If many people who use the word “Socialism” today think that it implies something incompatible with Proudhon’s views (e.g. government expropriation of the means of production, or central economic planning by the state), that hardly settles the question of whether or not Proudhon should be called a Socialist. Those people may be using the word incorrectly or confusedly. Or they may be using it as part of an ideological package-deal, which should be combated rather than pandered to. I for one see no reason why the views of Karl Marx, Eduard Bernstein, V.I. Lenin, or whoever you like have a better claim to the word “Socialism” than the views of Proudhon, or other anarchistic socialists, such as Josiah Warren, Benjamin Tucker, Victor Yarros, et al. Proudhon came to both the term and the movement years before Karl Marx ever did, and there is an old and continuing tradition of anarchistic socialism that rejects, root and branch, the Marxist disaster of State monopoly and State planning.

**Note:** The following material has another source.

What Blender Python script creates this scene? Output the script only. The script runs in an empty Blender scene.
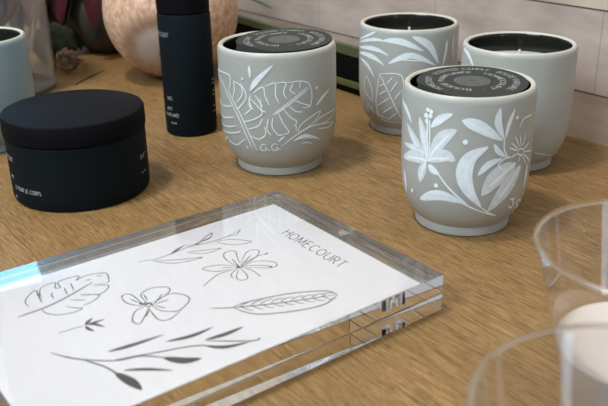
import bpy, math, random
from mathutils import Matrix, Vector
S = 0.01                                     # everything below is written in centimetres
sc = bpy.context.scene
col = sc.collection
R = math.radians
rnd = random.Random(7)

# ------------------------------------------------------------------ camera
PITCH, ROLL, CAM_H, FPX = 0.4049, -0.0200, 23.51, 812.0
fw = Vector((0, math.cos(PITCH), -math.sin(PITCH)))
r0 = Vector((1, 0, 0)); u0 = r0.cross(fw)
rr = r0 * math.cos(ROLL) + u0 * math.sin(ROLL)
uu = -r0 * math.sin(ROLL) + u0 * math.cos(ROLL)
cd = bpy.data.cameras.new('camera'); cam = bpy.data.objects.new('camera', cd); col.objects.link(cam)
cd.sensor_width = 36; cd.lens = FPX * 36 / 608; cd.clip_start = 0.01
m = Matrix((rr, uu, -fw)).transposed().to_4x4(); m.translation = Vector((0, 0, CAM_H * S)); cam.matrix_world = m
cd.dof.use_dof = True; cd.dof.focus_distance = 0.58; cd.dof.aperture_fstop = 14
sc.camera = cam

# ------------------------------------------------------------------ light
sc.view_settings.view_transform = 'Standard'; sc.view_settings.look = 'None'
sc.view_settings.gamma = 1; sc.view_settings.use_curve_mapping = False
sc.view_settings.exposure = 0.12
sc.cycles.max_bounces = 24; sc.cycles.transmission_bounces = 20; sc.cycles.glossy_bounces = 10
sc.cycles.sample_clamp_indirect = 0
w = bpy.data.worlds.new('shop_ambience'); sc.world = w; w.use_nodes = True
_n, _l = w.node_tree.nodes, w.node_tree.links; bg = _n['Background']; bg.inputs[1].default_value = 1.0
_tc = _n.new('ShaderNodeTexCoord'); _sx = _n.new('ShaderNodeSeparateXYZ'); _l.new(_tc.outputs['Generated'], _sx.inputs[0])
_mr = _n.new('ShaderNodeMapRange'); _mr.inputs['From Min'].default_value = -.2; _mr.inputs['From Max'].default_value = 1.0; _l.new(_sx.outputs[2], _mr.inputs[0])
_cr = _n.new('ShaderNodeValToRGB'); _l.new(_mr.outputs[0], _cr.inputs[0]); _l.new(_cr.outputs[0], bg.inputs[0])
_cr.color_ramp.elements[0].position = .1; _cr.color_ramp.elements[0].color = (.13, .12, .115, 1)
_cr.color_ramp.elements[1].position = .75; _cr.color_ramp.elements[1].color = (.52, .54, .57, 1)

def area(name, loc, target, size, power, color, sy=None):
    l = bpy.data.lights.new(name, 'AREA'); l.energy = power; l.color = color; l.size = size * S
    if sy: l.shape = 'RECTANGLE'; l.size_y = sy * S
    else: l.shape = 'DISK'
    o = bpy.data.objects.new(name, l); col.objects.link(o)
    o.location = Vector(loc) * S
    o.rotation_euler = (Vector(target) - Vector(loc)).to_track_quat('-Z', 'Y').to_euler()
    return o
area('assumed_shop_window_light', (-130, -70, 170), (0, 55, 0), 120, 37, (0.74, 0.88, 1.0), 100)  # assumed unseen window, added for cool light on the cups' left sides
area('assumed_shop_front_light', (150, -190, 20), (0, 45, 0), 36, 5.5, (0.55, 0.78, 1.0), 170)  # assumed unseen window behind the camera, added for glints in the tumblers
area('assumed_back_window_light', (-86, 202, 80), (-10, 55, 0), 80, 5.5, (0.22, 0.60, 1.0), 21)  # assumed unseen window, placed to make the blue glow on the block's border
area('assumed_ceiling_lamp_light', (80, 35, 200), (5, 60, 0), 24, 32, (1.0, 0.93, 0.84))  # assumed ceiling lamp out of view, inferred from the cups' soft shadows
area('assumed_ceiling_lamp_light', (-60, 30, 200), (5, 60, 0), 24, 23, (1.0, 0.95, 0.88))  # second assumed ceiling lamp, also unseen, for the shadows falling the other way

# ------------------------------------------------------------------ materials
def mat(name, color, rough=0.5, metal=0.0, spec=0.5, **kw):
    m = bpy.data.materials.new(name); m.use_nodes = True
    b = m.node_tree.nodes['Principled BSDF']
    b.inputs['Base Color'].default_value = (*color, 1); b.inputs['Roughness'].default_value = rough
    b.inputs['Metallic'].default_value = metal; b.inputs['Specular IOR Level'].default_value = spec
    for k, v in kw.items(): b.inputs[k.replace('_', ' ')].default_value = v
    return m
def nodes(m): return m.node_tree.nodes, m.node_tree.links, m.node_tree.nodes['Principled BSDF']
def ramp(nt, stops):
    r = nt.new('ShaderNodeValToRGB'); e = r.color_ramp.elements
    while len(e) < len(stops): e.new(0.5)
    for x, (p, c) in zip(e, stops): x.position = p; x.color = (*c, 1)
    return r
def speckle(m, base, var, scale, bump=0.0, stretch=(1, 1, 1)):
    nt, L, b = nodes(m)
    tc = nt.new('ShaderNodeTexCoord'); mp = nt.new('ShaderNodeMapping'); mp.inputs['Scale'].default_value = stretch
    nz = nt.new('ShaderNodeTexNoise'); nz.inputs['Scale'].default_value = scale; nz.inputs['Detail'].default_value = 5
    rp = ramp(nt, [(0.3, base), (0.7, var)])
    L.new(tc.outputs['Object'], mp.inputs[0]); L.new(mp.outputs[0], nz.inputs[0]); L.new(nz.outputs[0], rp.inputs[0]); L.new(rp.outputs[0], b.inputs['Base Color'])
    if bump:
        bp = nt.new('ShaderNodeBump'); bp.inputs['Strength'].default_value = bump; bp.inputs['Distance'].default_value = 0.001
        L.new(nz.outputs[0], bp.inputs['Height']); L.new(bp.outputs[0], b.inputs['Normal'])
    return m

M = {}
M['glaze'] = speckle(mat('greige_glaze', (.40, .40, .37), .42, Coat_Weight=.15, Coat_Roughness=.25), (.40, .415, .385), (.43, .445, .415), 60)
M['blue_lit_glaze'] = speckle(mat('cup_glaze_blue_lit', (.40, .46, .48), .4), (.26, .37, .43), (.29, .40, .46), 60)  # grey cup glaze with the blue window light put into its colour
M['rim'] = mat('bare_ceramic_rim', (.54, .51, .43), .45)
M['black_glaze'] = mat('black_inner_glaze', (.012, .013, .010), .12)
M['paint'] = speckle(mat('white_paint_wash', (.62, .67, .70), .45), (.72, .83, .90), (.88, .96, 1.0), 220)
M['paint_soft'] = speckle(mat('thin_white_wash', (.62, .66, .68), .45), (.64, .70, .73), (.78, .84, .87), 260)
M['paint_line'] = mat('white_paint_line', (.88, .96, 1.0), .45)
M['wax'] = mat('cream_wax', (.50, .49, .46), .5, Subsurface_Weight=.0)
M['pale_wax'] = mat('white_wax', (.72, .645, .585), .5)
M['wick'] = mat('cotton_wick', (.80, .76, .66), .8)
M['card_black'] = mat('charcoal_card', (.038, .041, .038), .7, 0, .15)
M['card_print'] = mat('pale_print', (.40, .40, .37), .6)
M['card_ring'] = mat('grey_print', (.16, .165, .155), .6)
M['jar_body'] = mat('blue_black_plastic', (.008, .012, .015), .6, 0, .05)
M['jar_lid'] = mat('black_plastic', (.006, .006, .0075), .6, 0, .05)
M['label_print'] = mat('grey_label_print', (.42, .47, .48), .5)
M['paper'] = mat('white_card', (.94, .935, .96), .6)
M['ink'] = mat('dark_ink', (.035, .028, .030), .7)
M['ink_grey'] = mat('grey_ink', (.30, .30, .31), .7)
M['acrylic'] = mat('clear_acrylic', (1, 1, 1), 0.0, Transmission_Weight=1.0, IOR=1.49)
M['glass'] = mat('clear_glass', (1, 1, 1), 0.0, Transmission_Weight=1.0, IOR=1.46)
def clear_shell():   # thin clear plastic: lets light through, mirrors at a slant
    m = bpy.data.materials.new('clear_thin_plastic'); m.use_nodes = True; nt = m.node_tree.nodes; L = m.node_tree.links
    nt.remove(nt['Principled BSDF'])
    tr = nt.new('ShaderNodeBsdfTransparent'); tr.inputs[0].default_value = (.965, .965, .97, 1)
    gl = nt.new('ShaderNodeBsdfGlossy'); gl.inputs['Roughness'].default_value = .03; gl.inputs[0].default_value = (1, 1, 1, 1)
    lw = nt.new('ShaderNodeLayerWeight'); lw.inputs['Blend'].default_value = .5
    pw = nt.new('ShaderNodeMath'); pw.operation = 'POWER'; pw.inputs[1].default_value = 3.2; L.new(lw.outputs['Facing'], pw.inputs[0])
    ad = nt.new('ShaderNodeMath'); ad.operation = 'MULTIPLY_ADD'; ad.inputs[1].default_value = .75; ad.inputs[2].default_value = .05; L.new(pw.outputs[0], ad.inputs[0])
    mx = nt.new('ShaderNodeMixShader'); L.new(ad.outputs[0], mx.inputs[0]); L.new(tr.outputs[0], mx.inputs[1]); L.new(gl.outputs[0], mx.inputs[2])
    L.new(mx.outputs[0], nt['Material Output'].inputs[0]); return m
M['shell'] = clear_shell()
M['steel'] = mat('polished_steel', (.75, .76, .76), .12, 1.0)
M['haze_glass'] = mat('hazy_plastic', (.97, .97, .98), .06, Transmission_Weight=.93, IOR=1.3)
M['trough'] = mat('black_trough', (.004, .0045, .0035), .7, 0, .05)
M['trough_rim'] = speckle(mat('moss_green_rim', (.08, .10, .04), .5), (.06, .075, .035), (.095, .115, .045), 30)
M['trough_lip'] = speckle(mat('yellow_green_lip', (.16, .19, .05), .4), (.07, .08, .022), (.095, .105, .032), 30)
M['pot'] = mat('taupe_pot', (.075, .068, .058), .55)
M['burgundy'] = speckle(mat('burgundy_bract', (.06, .006, .012), .5), (.04, .004, .008), (.10, .010, .020), 90, 0, (3, 3, .4))
M['dark_leaf'] = speckle(mat('dark_leaf', (.012, .02, .008), .5), (.010, .012, .008), (.02, .035, .012), 60)
M['green_leaf'] = speckle(mat('green_leaf', (.03, .075, .02), .45), (.02, .055, .015), (.045, .10, .03), 60)
M['moss'] = speckle(mat('moss_green', (.03, .045, .018), .8), (.008, .012, .006), (.035, .045, .02), 300, .6)
M['dried'] = speckle(mat('dried_petal', (.16, .09, .05), .7), (.10, .05, .03), (.24, .15, .08), 200, .4)
M['seed'] = speckle(mat('dried_centre', (.18, .15, .05), .8), (.12, .10, .03), (.24, .20, .08), 300, .5)
M['dusty_pink'] = speckle(mat('dusty_pink_petal', (.22, .10, .10), .6), (.09, .03, .035), (.20, .10, .09), 80, 0, (4, 4, .6))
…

Many people today misunderstand what the word “anarchist” means; they think that an anarchist is someone who advocates riot and social disorder. Nothing could be further from the views that Proudhon was referring to when he called himself an “anarchist.” Does that mean we should go around saying, “Proudhon was by no means an Anarchist, at least not in the modern definition of the term”? No, of course not. What we should do is correct the misconceptions that people have about the meaning of the term “Anarchism.”